By Charles Hurt
Tuesday, August 7, 2012
Washington Times - It is hard to recall fully today what a bleak and desolate year 2004 was for Democrats.
Despite mounting American casualties in an increasingly unpopular war, Democrats failed to roust from the White House George W. Bush, a man they were convinced was out of touch, disliked and dumb.
In addition to outsmarting them at the White House gates, Mr. Bush pulled off an extraordinary victory at the other end of Pennsylvania Avenue. Not only did he keep both chambers of Congress in Republican hands, he actually managed to strengthen those majorities — nearly unheard of for a sitting president seeking his second term.
Adding wicked insult to political injury, the Democratic leader of the Senate, Tom Daschle of South Dakota, became the first sitting Senate leader in more than a half-century to be booted from office.
Dazed Democrats wandered their cramped minority quarters on Capitol Hill and wondered if they would ever see the light of power again.
It was in this desperation and darkness that they turned to an unpolished, little-known, mumbling backroom operator with the broad fists of a boxer.

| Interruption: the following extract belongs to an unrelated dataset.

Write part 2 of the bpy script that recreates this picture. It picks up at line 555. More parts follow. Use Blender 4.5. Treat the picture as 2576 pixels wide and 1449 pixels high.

Fiercely loyal to his fellow Democrats and unmovable, he was known for playing dirty and for his estrangement from the truth.
Democrats did not care. All they wanted was someone to steel their spine and do whatever it took to win fights.
Thus was hatched the improbable reign of Harry Reid.
The world soon learned what a volatile concoction comes from mixing that soft, mumbling voice with the microphone normally afforded a leader of his stature.
The Nevada Democrat once mused how sweaty tourists — aka “voters” — visiting the Capitol stunk. He marveled at how President Obama had no discernible “negro” dialect.
And most unforgivably, Mr. Reid declared that the war in Iraq “was lost” even as the boys he dispatched there were still dying and bleeding trying to carry out the mission he had sent them on.
A typical Reid press conference would have top Senate Democrats groaning, covering their eyes or stifling a laugh, while sending aides scrambling to somehow try to undo the damage of their leader’s words.
But none of that has threatened Mr. Reid’s reign over Senate Democrats.
That is because he brings the same honor and integrity that he has used to slime so many to the task of running the Senate, which is to say he will say anything and do anything to win any little skirmish over tactics, policy or anything else.